I’ve just had a bath but somehow still smell like old noodles. Maybe its my sweater. Clean……but, you know, vintage. My hair does sorta look like a Ramen noodles/ Justin Timberlake meme, so its possible the effect is psychological.
Noodlin’ with Dan Flavin at the SFMOMA
Anyway, I’m barely back home in Utah after photographing three families and making sure to see some friends in the Bay Area.
Whatever traces of winter hibernation I had left on me melted off there. Whatever soul malaise I'd been carrying around shook out like a dog drying off not caring who got caught in the spray.
I’ve been a crooked version of myself lately, but San Francisco set me straight. Which is a funny sentence to write about a swirling, queer city - hovering like an ephemeral painting along side sand and sea.
Helen Frankenthaler
To go to San Francisco is to be inside of something. Maybe a mist, maybe a tech bubble, maybe a movement for love spun decades ago and a movement for love spinning its shape out from under the heaviness now.
Whatever the inside of that something is, it's shining.
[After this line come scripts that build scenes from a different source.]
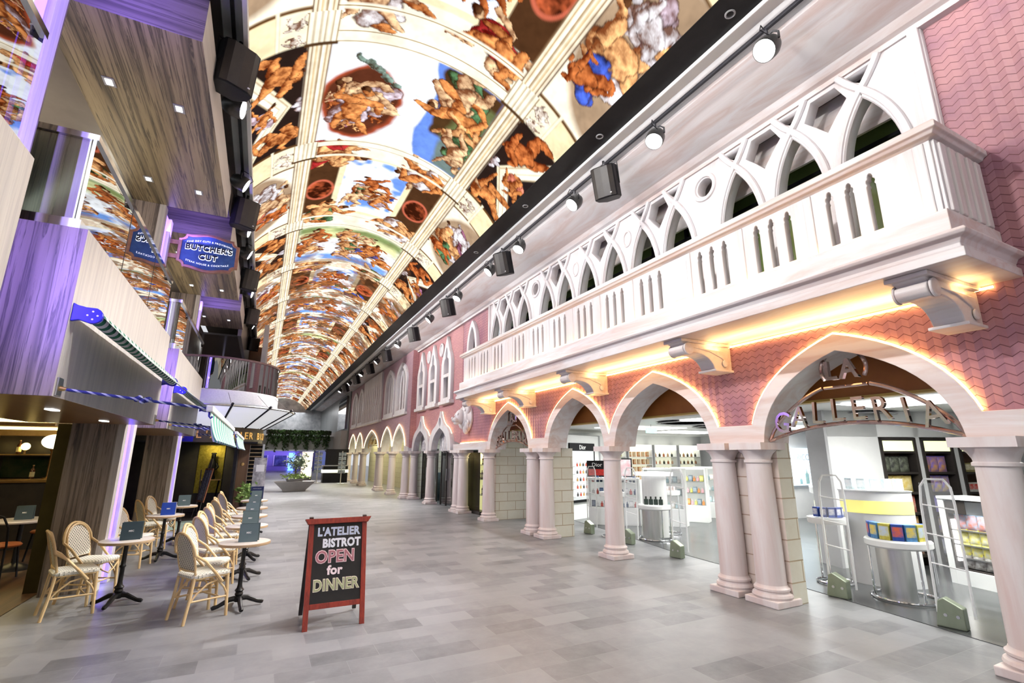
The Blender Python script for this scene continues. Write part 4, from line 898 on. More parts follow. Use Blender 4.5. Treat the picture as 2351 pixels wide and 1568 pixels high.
MB().box(-.17, .17, 0, .03, .80, 1.62).build('photograph', speck('grey_photo', (.55, .55, .56), (.14, .14, .15), 5, .5), ps)
MB().box(-.10, .12, -.004, 0, 1.22, 1.42).build('notice', M['white'], ps)
text('caption', 'PHOTO GALLERY', .028, M['white'], Matrix.Translation((0, -.002, .74)) @ YW, ps, .0005)
MB().box(-.2, .2, -.1, .12, 0, .03).build('foot', M['steel'], ps, bevel=.005)
def leaves(mb, n, fn, size, rng, droop=0):
    for _ in range(n):
        p = Vector(fn(rng)); d = Vector((rng.uniform(-1, 1), rng.uniform(-1, 1), rng.uniform(-.6, .8)-droop)).normalized(); s_ = d.cross(Vector((rng.uniform(-1, 1), rng.uniform(-1, 1), .3))).normalized(); L = size*rng.uniform(.7, 1.4)
        mb.add([p, p+d*L*.5+s_*L*.22, p+d*L, p+d*L*.5-s_*L*.22], [(0, 1, 2, 3)])
    return mb
rg = random.Random(3)
M['leaf'] = speck('leaf', (.09, .24, .04), (.04, .12, .02), 3, .5); M['leaf2'] = speck('dark_leaf', (.016, .045, .014), (.03, .08, .02), 2, .55); M['leaf3'] = speck('pale_leaf', (.42, .62, .20), (.28, .46, .10), 3, .5)
fp = thing('potted_fern', 'bright green fern beside the brown bistro panel', 'plant', (-.26, 16.72, 0))
leaves(MB(), 140, lambda r: (r.gauss(0, .09), r.gauss(0, .09), .35+r.random()*.5), .16, rg).build('foliage', M['leaf3'], fp, recalc=False)
MB().lathe([(.10, 0), (.14, .34), (.12, .34), (.12, .30), (.0001, .30)], 18).build('pot', M['dark'], fp, smooth=True)
cb_ = thing('barrier_fence', 'low curved metal barrier beside the poster stand', 'barrier', (.18, 15.9, 0))
MB().tube([(.12*math.cos(a)-.1, .9*math.sin(a), .42) for a in [i*.2-.8 for i in range(9)]], .014, 6).build('top_rail', M['steel'], cb_)
for i in range(9):
    a = i*.2-.8; MB().cyl((.12*math.cos(a)-.1, .9*math.sin(a), 0), (.12*math.cos(a)-.1, .9*math.sin(a), .42), .010, n=6).build('bar', M['steel'], cb_)
es = thing('menu_easel', 'easel with a leaning chalk menu board at the dark bistro entrance', 'easel', (-1.42, 16.2, 0))
E1 = Matrix.Rotation(R(-64), 4, 'Z') @ Matrix.Rotation(R(-9), 4, 'X')
MB().box(-.24, .24, 0, .03, .45, 1.35).xf(E1).build('frame', speck('easel_wood', (.26, .10, .04), (.20, .07, .03), 7, .45), es, bevel=.004)
MB().box(-.20, .20, -.005, 0, .50, 1.30).xf(E1).build('board', speck('chalk_writing', (.30, .32, .33), (.04, .045, .05), 34, .8), es)
for x in (-.2, .2): MB().cyl((x, 0, 0), (x*.2, .0, 1.62), .016, n=6).xf(E1).build('leg', M['dark'], es)
MB().cyl((0, .45, 0), (0, .15, 1.3), .014, n=6).build('rear_leg', M['dark'], es)
# upper deck behind the round balcony
struct(MB().box(-8, -.95, 18, 30, 5.5, 5.56).build('ceiling_deck_far', speck('deck_ceiling_far', (.16, .14, .12), (.11, .10, .09), 1, .15)))
struct(MB().box(-8, -.2, 23.5, 23.6, 3.3, 6.3).build('wall_deck_far', speck('deck_wall', (.10, .055, .03), (.20, .10, .05), 1.2, .3)))
struct(MB().box(-8, -1.5, 18.0, 24, 3.2, 3.42).build('floor_deck_far', M['brown_wood']))
m = MB()
for x in (-3.4, -2.6, -1.8, -1.1): tag(MB().box(x, x+.06, 22.4, 22.5, 3.42, 5.5).build('deck_post', M['steel']), 'slim steel post on the dark upper deck, %s' % {-3.4: 'farthest left', -2.6: 'second from the left', -1.8: 'third from the left', -1.1: 'nearest the lit ceiling'}[x], 'post')
struct(MB().box(-1.0, -.9, 16.4, 62, 5.2, 6.34).build('trim_6', speck('bulkhead', (.22, .20, .18), (.16, .15, .14), 2, .3)))
struct(MB().box(-.35, -.2, 19.2, 62, 0, 6.3).build('wall_left_far', M['grey']))
# ---------------------------------------------------------------- middle facade of fine pink brick with gothic windows and doors
DA = [(15.35, 17.7), (17.8, 20.0)]
def ogee(a, b, z, h):
    c = (a+b)/2; w = (b-a)/2
    L = bez((a, z), (a, z+h*.5), (c-w*.45, z+h*.62), 8)+bez((c-w*.45, z+h*.62), (c-w*.12, z+h*.74), (c, z+h), 6)[1:]
    return L+[(2*c-y, zz) for y, zz in L[::-1][1:]]
outl = [(14.80, 2.06)]
for a, b in DA: outl += ogee(a+.02, b-.02, 1.87, 1.34)
outl += [(20.0, 2.06)]; 
def wl(c, w=.50, z0=3.50): 
    return [(c-w, z0), (c+w, z0), (c+w, 4.9), (c+w*.8, 5.15), (c+w*.5, 5.35), (c, 5.85), (c-w*.5, 5.35), (c-w*.8, 5.15), (c-w, 4.9)]
WY = [16.12, 17.68, 19.22]
struct(plate('wall_right_middle', [[(14.80, 2.06)]+[p for p in outl[1:-1] if p[1] >= 2.06]+[(20.0, 2.06), (20.0, 6.1), (14.80, 6.1)]]+[wl(c, .44, 3.56) for c in WY], .14, M['brick'], Matrix.Translation((5.72, 0, 0)) @ XW))
struct(MB().box(5.60, 5.9, 12.66, 15.4, ZC, 2.06).build('trim_7', M['marble'], bevel=.006))
for k, (a, b) in enumerate(DA):
    c = (a+b)/2
    g = thing('door_arch', ['white gothic door arch with round eye beside the lion head', 'white gothic door arch with round eye, farther along the brick wall'][k], 'arch', (5.62, c, 0))
    inn = parch(-.88, .88, 1.87, .78)
    plate('arch', [[(y-c, z) for y, z in ogee(a, b, 1.87, 1.33)]+[(.88, 1.87)]+inn[::-1][1:-1]+[(-.88, 1.87)], [(.13*math.cos(w), 2.84+.17*math.sin(w)) for w in [i*math.pi/10 for i in range(20)]]], .22, M['marble_w'], XW, g, bev=.008)
    fr_ = MB(); rr = random.Random(20+k)
    for i in range(60):
        y = rr.uniform(-.72, .72); zz = 1.9+rr.random()*.55*(1-abs(y)*.6); fr_.sphere((.22, y, zz), .06, 7, 5, sc=(.8, rr.uniform(.6, 1.4), rr.uniform(.8, 1.8)))
    fr_.box(.22, .3, -.9, .9, 1.87, 2.62); fr_.build('carved_panel', M['marble_w'], g, smooth=True, recalc=False)
    led_line([(5.60, y, z+.015) for y, z in ogee(a, b, 1.87, 1.33)[4:-4]], .009, 'led_soft', 'warm light strip along the %s gothic door arch' % ('nearer', 'farther')[k])
    d = thing('glass_door', 'dark framed glass shop door under the %s gothic arch' % ('nearer', 'farther')[k], 'door', (5.95, c, 0))
    MB().box(0, .02, -.95, .95, .04, 1.95).build('glass_panel', M['dark_glass'], d)
    for y in (-.95, -.3, .35, .93): MB().box(-.02, .03, y-.025, y+.025, 0, 1.95).build('frame_bar', M['dark'], d)
    MB().cyl((-.05, .25, .85), (-.05, .25, 1.25), .012, n=8).build('handle', M['steel'], d)
struct(MB().box(6.9, 7.0, 14.6, 20.2, 0, 3).build('wall_boutique', speck('teal_wall', (.10, .16, .16), (.22, .26, .25), 1.2, .4)))
for i in range(5):
    tag(MB().box(6.3, 6.7, 15.3+i*.9, 15.9+i*.9, 0, 1.05).build('display_case', speck('case', (.08, .11, .12), (.14, .18, .19), 3, .2), bevel=.01), 'dark display case behind the glass doors, number %s from the near end' % ['one', 'two', 'three', 'four', 'five'][i], 'display case')
area('boutique', (6.4, 17.5, 2.4), (6.4, 17.5, 0), .8, 4, 30, (.9, 1, 1))
for k, c in enumerate(WY):
    w = thing('gothic_window', 'white gothic window in the pink brick wall, '+['nearest of three', 'middle of three', 'farthest of three'][k], 'window', (5.63, c, 0))
    tre = [(-.27, 4.50), (.27, 4.50), (.27, 4.86), (.22, 5.02), (.10, 5.08), (.13, 5.25), (.08, 5.4), (0, 5.52), (-.08, 5.4), (-.13, 5.25), (-.10, 5.08), (-.22, 5.02), (-.27, 4.86)]
    plate('frame', [[(y, z) for y, z in wl(0)], tre, [(-.25, 3.66), (.25, 3.66), (.25, 4.40), (-.25, 4.40)]], .18, M['marble_w'], XW, w, bev=.01)
    MB().box(-.16, .08, -.60, .60, 3.44, 3.56).build('sill', M['marble_w'], w, bevel=.012)
    MB().box(.10, .13, -.3, .3, 4.45, 5.6).build('blind_panel', M['marble_w'], w)
    p = MB().box(.10, .13, -.26, .26, 3.64, 4.42).build('pane', M['dark'], w)
    m = MB()
    for i in range(3): m.tube([(.085, -.14+.14*i+.05*math.sin(q), 3.66+.74*q/9.4) for q in [j*.47 for j in range(21)]], .012, 5)
    m.build('grille', M['gold'], p)
for y, l in ((16.9, 'nearer'), (18.44, 'farther')):
    t = thing('wall_medallion', 'round white medallion between gothic windows, the %s of two' % l, 'medallion', (5.62, y, 5.52))
    MB().tube([(0, .17*math.cos(a), .22*math.sin(a)) for a in [i*math.pi/14 for i in range(28)]], .045, 8, True).build('rim', M['marble_w'], t, smooth=True)
    MB().lathe([(.17, 0), (.12, .015), (.0001, .03)], 20).xf(Matrix.Rotation(-math.pi/2, 4, 'Y')).build('disc', M['ltgrey'], t, smooth=True)
# lion head
li = thing('lion_head', 'carved white stone lion head on the pink chevron wall', 'sculpture', (5.64, 14.2, 2.84))
m = MB(); rr = random.Random(4)
m.lathe([(.42, 0), (.43, .05), (.36, .12), (.2, .2), (.0001, .22)], 26).xf(Matrix.Rotation(-math.pi/2, 4, 'Y'))
for i in range(46):
    a = rr.uniform(0, 6.28); r = rr.uniform(.2, .40); m.sphere((-.10-.1*(.42-r), r*.92*math.cos(a), r*math.sin(a)), rr.uniform(.05, .10), 8, 5, sc=(1, 1, 1.5))
m.build('mane', M['marble_w'], li, smooth=True, recalc=False)
m = MB().sphere((-.24, 0, .03), .18, 14, 10, sc=(1, .95, 1.25)); m.sphere((-.40, 0, -.07), .12, 12, 8, sc=(1.1, .95, .75)); m.sphere((-.38, 0, -.17), .09, 10, 7, sc=(1, 1, .6)); m.sphere((-.34, 0, .05), .07, 10, 7, sc=(1.6, .7, .8)); m.sphere((-.50, 0, -.03), .05, 8, 6)
for s_ in (-1, 1): m.sphere((-.36, s_*.09, .10), .045, 8, 6); m.sphere((-.16, s_*.20, .22), .06, 8, 6); m.sphere((-.43, s_*.06, -.09), .06, 8, 6)
m.build('face', M['marble_w'], li, smooth=True, recalc=False)
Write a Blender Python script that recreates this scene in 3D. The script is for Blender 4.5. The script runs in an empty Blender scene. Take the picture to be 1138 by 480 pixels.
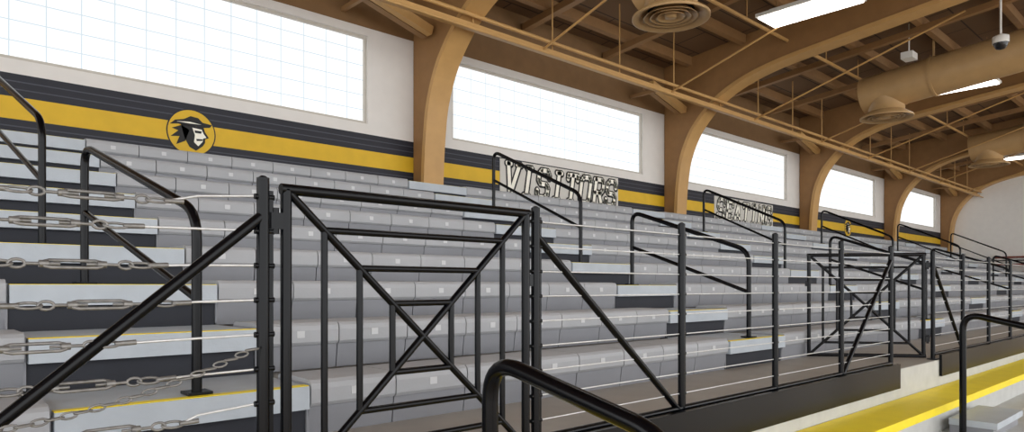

It shines pink in pockets plus gold at the center. Silver along the city’s lips which curl like ocean waves and time.
Of course there is the dirt too. Which is the only way you can trust any of it. Dirt in the faces of the people and on the sparkle sidewalks, around every growing flower, and stuck between the wide boards of homes, which are old and holding secrets we can't afford to forget.
Yayoi Kusama
In San Francisco, I feel more beautiful. Not because I am but because my gaze dances from delight to delight, from mythic tree to shimmering sunlight, from selected color to symbols reinvented. This dance of eye recalibrates me from the inside out, as if pressing buttons to a code only my soul knows, thus reconfiguring my outside beauty to something as refreshing as it is exhilarating, as it is noodle-esque as it is familiar.
In San Francisco, not once do I think to ask, does this make sense? Because it's not supposed to. It doesn't have to. It makes the sense of a strange song sung many times over many centuries by many voices reaching every note.
In San Francisco my hips are an infinity sign moving away from a lover who has left and toward another lover on the way, as the self and all that I am stays center. Stays still. Stays safe. Stays sweet.
Joan Mitchell
In San Francisco there is a bridge they call the Golden Gate. I hated hearing about gates such as these in church, but this golden gate makes me swear I see angels. They just look different. Really different. Their wings remain hidden or else they only reveal themselves mid-flight or mid-fall. The bridge takes my breath away every time I drive across it which is usually exactly once per trip.
In San Francisco you can’t leave anything in your car. Its a real stealy place. But you can fall asleep with the windows cracked and an eye half open. You can wake up just in time to walk a long time on the beach listening to one of your favorite writers of all time, Lidia Yuknavitch narrate her new memoir through your phone. It will make you cry and make you growl and make you remember how much poetic, bold, and crass language makes you feel transcendant.
In San Francisco there are smells I ask everyone about but no one can name. Maybe the eucalyptus, maybe the shrubs, maybe your imagination calling you home with a memory that's not even your own.
Its definitely not old noodles.
xx,
Yan
I read Lidia a couple weeks ago and thought of you. I keep rereading the first chapter.